----- SOURCE EXCERPT -----

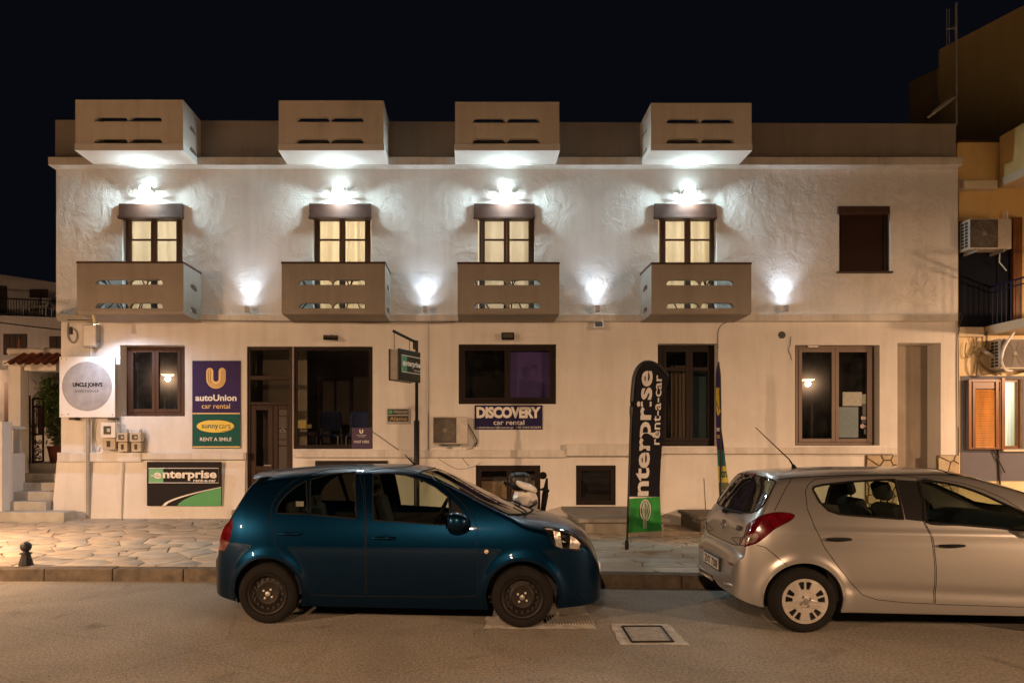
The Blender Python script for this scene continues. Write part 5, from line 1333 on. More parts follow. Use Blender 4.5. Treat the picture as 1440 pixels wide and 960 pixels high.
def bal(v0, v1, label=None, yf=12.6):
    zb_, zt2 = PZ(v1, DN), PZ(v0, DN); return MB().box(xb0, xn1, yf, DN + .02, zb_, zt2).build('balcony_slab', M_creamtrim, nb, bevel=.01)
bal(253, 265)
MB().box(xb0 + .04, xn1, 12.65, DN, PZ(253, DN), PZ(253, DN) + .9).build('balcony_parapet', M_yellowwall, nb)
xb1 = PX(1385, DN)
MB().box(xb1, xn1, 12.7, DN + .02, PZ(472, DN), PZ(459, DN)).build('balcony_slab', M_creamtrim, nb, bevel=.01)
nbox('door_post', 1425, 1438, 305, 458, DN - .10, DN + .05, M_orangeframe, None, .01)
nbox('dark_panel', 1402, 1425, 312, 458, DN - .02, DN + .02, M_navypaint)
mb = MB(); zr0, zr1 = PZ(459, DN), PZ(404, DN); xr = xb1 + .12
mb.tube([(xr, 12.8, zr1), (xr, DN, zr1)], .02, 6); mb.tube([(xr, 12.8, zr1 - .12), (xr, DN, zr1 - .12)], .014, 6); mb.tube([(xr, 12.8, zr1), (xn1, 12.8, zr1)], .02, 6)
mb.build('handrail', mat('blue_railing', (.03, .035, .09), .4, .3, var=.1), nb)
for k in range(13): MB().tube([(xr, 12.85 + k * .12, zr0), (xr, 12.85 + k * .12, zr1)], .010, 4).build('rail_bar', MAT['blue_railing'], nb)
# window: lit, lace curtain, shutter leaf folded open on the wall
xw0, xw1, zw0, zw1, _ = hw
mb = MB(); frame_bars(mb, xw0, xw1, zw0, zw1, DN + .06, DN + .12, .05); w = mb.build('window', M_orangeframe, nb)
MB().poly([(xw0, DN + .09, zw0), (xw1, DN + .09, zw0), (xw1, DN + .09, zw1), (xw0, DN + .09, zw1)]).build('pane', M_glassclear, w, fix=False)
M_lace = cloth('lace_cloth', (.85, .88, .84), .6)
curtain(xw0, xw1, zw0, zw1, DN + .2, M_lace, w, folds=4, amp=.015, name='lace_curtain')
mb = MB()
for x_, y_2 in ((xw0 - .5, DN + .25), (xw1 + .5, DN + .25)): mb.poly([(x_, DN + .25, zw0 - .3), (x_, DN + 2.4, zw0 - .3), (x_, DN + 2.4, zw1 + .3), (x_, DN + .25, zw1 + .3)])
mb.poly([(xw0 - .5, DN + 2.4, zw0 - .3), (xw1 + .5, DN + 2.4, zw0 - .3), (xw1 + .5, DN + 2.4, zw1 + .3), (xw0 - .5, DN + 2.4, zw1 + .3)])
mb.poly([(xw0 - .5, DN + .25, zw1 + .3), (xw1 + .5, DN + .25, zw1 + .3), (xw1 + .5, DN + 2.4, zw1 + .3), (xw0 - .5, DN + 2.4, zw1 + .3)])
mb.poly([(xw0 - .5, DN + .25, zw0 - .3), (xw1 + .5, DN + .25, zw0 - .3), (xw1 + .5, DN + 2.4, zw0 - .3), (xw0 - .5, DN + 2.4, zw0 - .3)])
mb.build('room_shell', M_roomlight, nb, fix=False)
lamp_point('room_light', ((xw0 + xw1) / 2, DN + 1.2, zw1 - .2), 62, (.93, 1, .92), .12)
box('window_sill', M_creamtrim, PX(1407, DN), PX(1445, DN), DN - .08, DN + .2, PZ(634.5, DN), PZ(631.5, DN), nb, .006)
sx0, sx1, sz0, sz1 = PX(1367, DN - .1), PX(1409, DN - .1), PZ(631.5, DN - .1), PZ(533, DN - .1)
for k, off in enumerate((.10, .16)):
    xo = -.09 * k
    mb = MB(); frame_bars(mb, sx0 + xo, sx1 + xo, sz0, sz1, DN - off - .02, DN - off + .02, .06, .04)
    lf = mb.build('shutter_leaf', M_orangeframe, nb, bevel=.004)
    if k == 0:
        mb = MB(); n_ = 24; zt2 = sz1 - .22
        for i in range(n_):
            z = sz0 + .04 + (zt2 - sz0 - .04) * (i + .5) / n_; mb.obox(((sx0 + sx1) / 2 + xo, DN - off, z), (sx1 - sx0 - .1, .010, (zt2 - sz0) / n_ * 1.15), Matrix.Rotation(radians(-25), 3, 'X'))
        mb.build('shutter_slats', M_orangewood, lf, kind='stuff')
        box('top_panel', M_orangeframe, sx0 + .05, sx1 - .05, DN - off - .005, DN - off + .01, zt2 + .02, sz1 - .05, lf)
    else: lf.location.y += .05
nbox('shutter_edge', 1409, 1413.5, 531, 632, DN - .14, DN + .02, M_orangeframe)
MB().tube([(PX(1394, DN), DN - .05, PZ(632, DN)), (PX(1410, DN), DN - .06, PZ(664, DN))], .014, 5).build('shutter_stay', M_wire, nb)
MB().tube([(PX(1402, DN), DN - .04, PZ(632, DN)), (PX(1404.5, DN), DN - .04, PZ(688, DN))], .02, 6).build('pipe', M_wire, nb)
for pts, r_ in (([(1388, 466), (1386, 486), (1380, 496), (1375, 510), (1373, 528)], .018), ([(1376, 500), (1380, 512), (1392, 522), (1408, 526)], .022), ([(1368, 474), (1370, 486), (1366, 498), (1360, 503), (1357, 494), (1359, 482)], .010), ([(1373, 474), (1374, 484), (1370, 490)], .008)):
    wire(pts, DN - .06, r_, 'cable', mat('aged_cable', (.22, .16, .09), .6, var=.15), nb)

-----

WHAT THE TASK ASKS: Without the pictures, write out the whole listing above exactly as it appears.

RESPONSE TO THIS TASK:
The Blender Python script for this scene continues. Write part 5, from line 1333 on. More parts follow. Use Blender 4.5. Treat the picture as 1440 pixels wide and 960 pixels high.
def bal(v0, v1, label=None, yf=12.6):
    zb_, zt2 = PZ(v1, DN), PZ(v0, DN); return MB().box(xb0, xn1, yf, DN + .02, zb_, zt2).build('balcony_slab', M_creamtrim, nb, bevel=.01)
bal(253, 265)
MB().box(xb0 + .04, xn1, 12.65, DN, PZ(253, DN), PZ(253, DN) + .9).build('balcony_parapet', M_yellowwall, nb)
xb1 = PX(1385, DN)
MB().box(xb1, xn1, 12.7, DN + .02, PZ(472, DN), PZ(459, DN)).build('balcony_slab', M_creamtrim, nb, bevel=.01)
nbox('door_post', 1425, 1438, 305, 458, DN - .10, DN + .05, M_orangeframe, None, .01)
nbox('dark_panel', 1402, 1425, 312, 458, DN - .02, DN + .02, M_navypaint)
mb = MB(); zr0, zr1 = PZ(459, DN), PZ(404, DN); xr = xb1 + .12
mb.tube([(xr, 12.8, zr1), (xr, DN, zr1)], .02, 6); mb.tube([(xr, 12.8, zr1 - .12), (xr, DN, zr1 - .12)], .014, 6); mb.tube([(xr, 12.8, zr1), (xn1, 12.8, zr1)], .02, 6)
mb.build('handrail', mat('blue_railing', (.03, .035, .09), .4, .3, var=.1), nb)
for k in range(13): MB().tube([(xr, 12.85 + k * .12, zr0), (xr, 12.85 + k * .12, zr1)], .010, 4).build('rail_bar', MAT['blue_railing'], nb)
# window: lit, lace curtain, shutter leaf folded open on the wall
xw0, xw1, zw0, zw1, _ = hw
mb = MB(); frame_bars(mb, xw0, xw1, zw0, zw1, DN + .06, DN + .12, .05); w = mb.build('window', M_orangeframe, nb)
MB().poly([(xw0, DN + .09, zw0), (xw1, DN + .09, zw0), (xw1, DN + .09, zw1), (xw0, DN + .09, zw1)]).build('pane', M_glassclear, w, fix=False)
M_lace = cloth('lace_cloth', (.85, .88, .84), .6)
curtain(xw0, xw1, zw0, zw1, DN + .2, M_lace, w, folds=4, amp=.015, name='lace_curtain')
mb = MB()
for x_, y_2 in ((xw0 - .5, DN + .25), (xw1 + .5, DN + .25)): mb.poly([(x_, DN + .25, zw0 - .3), (x_, DN + 2.4, zw0 - .3), (x_, DN + 2.4, zw1 + .3), (x_, DN + .25, zw1 + .3)])
mb.poly([(xw0 - .5, DN + 2.4, zw0 - .3), (xw1 + .5, DN + 2.4, zw0 - .3), (xw1 + .5, DN + 2.4, zw1 + .3), (xw0 - .5, DN + 2.4, zw1 + .3)])
mb.poly([(xw0 - .5, DN + .25, zw1 + .3), (xw1 + .5, DN + .25, zw1 + .3), (xw1 + .5, DN + 2.4, zw1 + .3), (xw0 - .5, DN + 2.4, zw1 + .3)])
mb.poly([(xw0 - .5, DN + .25, zw0 - .3), (xw1 + .5, DN + .25, zw0 - .3), (xw1 + .5, DN + 2.4, zw0 - .3), (xw0 - .5, DN + 2.4, zw0 - .3)])
mb.build('room_shell', M_roomlight, nb, fix=False)
lamp_point('room_light', ((xw0 + xw1) / 2, DN + 1.2, zw1 - .2), 62, (.93, 1, .92), .12)
box('window_sill', M_creamtrim, PX(1407, DN), PX(1445, DN), DN - .08, DN + .2, PZ(634.5, DN), PZ(631.5, DN), nb, .006)
sx0, sx1, sz0, sz1 = PX(1367, DN - .1), PX(1409, DN - .1), PZ(631.5, DN - .1), PZ(533, DN - .1)
for k, off in enumerate((.10, .16)):
    xo = -.09 * k
    mb = MB(); frame_bars(mb, sx0 + xo, sx1 + xo, sz0, sz1, DN - off - .02, DN - off + .02, .06, .04)
    lf = mb.build('shutter_leaf', M_orangeframe, nb, bevel=.004)
    if k == 0:
        mb = MB(); n_ = 24; zt2 = sz1 - .22
        for i in range(n_):
            z = sz0 + .04 + (zt2 - sz0 - .04) * (i + .5) / n_; mb.obox(((sx0 + sx1) / 2 + xo, DN - off, z), (sx1 - sx0 - .1, .010, (zt2 - sz0) / n_ * 1.15), Matrix.Rotation(radians(-25), 3, 'X'))
        mb.build('shutter_slats', M_orangewood, lf, kind='stuff')
        box('top_panel', M_orangeframe, sx0 + .05, sx1 - .05, DN - off - .005, DN - off + .01, zt2 + .02, sz1 - .05, lf)
    else: lf.location.y += .05
nbox('shutter_edge', 1409, 1413.5, 531, 632, DN - .14, DN + .02, M_orangeframe)
MB().tube([(PX(1394, DN), DN - .05, PZ(632, DN)), (PX(1410, DN), DN - .06, PZ(664, DN))], .014, 5).build('shutter_stay', M_wire, nb)
MB().tube([(PX(1402, DN), DN - .04, PZ(632, DN)), (PX(1404.5, DN), DN - .04, PZ(688, DN))], .02, 6).build('pipe', M_wire, nb)
for pts, r_ in (([(1388, 466), (1386, 486), (1380, 496), (1375, 510), (1373, 528)], .018), ([(1376, 500), (1380, 512), (1392, 522), (1408, 526)], .022), ([(1368, 474), (1370, 486), (1366, 498), (1360, 503), (1357, 494), (1359, 482)], .010), ([(1373, 474), (1374, 484), (1370, 490)], .008)):
    wire(pts, DN - .06, r_, 'cable', mat('aged_cable', (.22, .16, .09), .6, var=.15), nb)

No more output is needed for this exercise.